首都高の「山手トンネル」を走るパトロールバイクの新型が公開。車両はホンダ製から海外製に変わりました。
首都高速道路は2024年11月5日、新型「パトロールバイク」のお披露目式を東京都内で開催しました。
首都高パトロールの新しい「黄バイ」(乗りものニュース編集部撮影)。
首都高のパトロールバイクは、全長18.2kmと日本一長い道路トンネルであるC2中央環状線「山手トンネル」の交通巡回用で、黄色い車体の通称「黄バイ」です。
これまではホンダのCB400という、公用車や教習車では一般的な車種が用いられてきましたが、新型はBMWの「F900XR」というアドベンチャータイプに。珍しい海外製もさることながら、排気量も一気に500ccアップし、中型から大型区分となりました。
「機動性の高いパトロールバイクで現場へ急行できることが、お客様の安心につながる」と、首都高パトロールの今泉伸一郎社長は話します。山手トンネルを管理する首都高の東京西局局長の原 隆広さんは、「アドベンチャータイプで、すごく精悍な印象。首都高を守る力強さを感じる」と評しました。
「黄色い(BMWの)バイクは初めて見ました」と話すのは、ビー・エム・ダブリューの長谷川正敏社長です。BMWのバイクは2020年に警視庁で電動モデルが採用され、箱根駅伝の先導車としても走っていますが、こうした公用車としての導入は2例目になるそうです。
首都高にBMWが採用されるきっかけとなったのも、この警視庁への導入があるそうです。
山手トンネルが最初に開通した2007年に配備された黄バイの更新にあたり、CB400が排ガス規制の適用などで供給できなくなるため、首都高側からBMWへパトロールバイクがつくれないか打診したそう。

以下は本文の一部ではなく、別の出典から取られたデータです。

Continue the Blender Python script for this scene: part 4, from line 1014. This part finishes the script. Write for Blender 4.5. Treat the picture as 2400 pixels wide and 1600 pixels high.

BMWは世界の公用車の設計などを手掛ける「スペシャルカスタマーズ」で検討を実施。スピーカーを後方に1つ追加して3つにしたり、停車時の赤色灯使用を考慮してサブバッテリーを追加したりしたほか、車体の青いデカールは反射材となっており、様々な角度からの視認性に優れているといいます。
BMWモトラッドのテクニカルマネージャー 平野 司さんによると、首都高側スタッフがドイツで見たBMWのパトロールバイクのデザインを気に入り、首都高側からBMWへ原型のデザインを提案しているのだとか。
ちなみに、当初は必ずしも900ccバイクの想定ではなかったそうですが、パトロール隊は普段からバイクに乗り、ほぼみんな大型免許を取得しているため問題はナシ。従来より重量は30kgほど増加したものの、パワーアップしたことで業務のうえでもラクだそうです。
ビー・エム・ダブリューの長谷川正敏社長(右)から、首都高パトロールの今泉伸一郎社長へデモキーの贈呈(乗りものニュース編集部撮影)。
このBMW製の黄バイは、12月から3台が運用開始予定。残る6台も順次、同じバイクに置き換えていく予定です。
首都高では二輪の重大事故も増大傾向にあり、「バイク隊の役割はこれまで以上に重要です。今回はただの車両更新ではなく、安心・安全のゆるぎない決意を示しています」と原局長は話します。また、ビー・エム・ダブリューの長谷川社長は、「このご縁を機に、四輪車もサポートしたい」と意欲を見せました。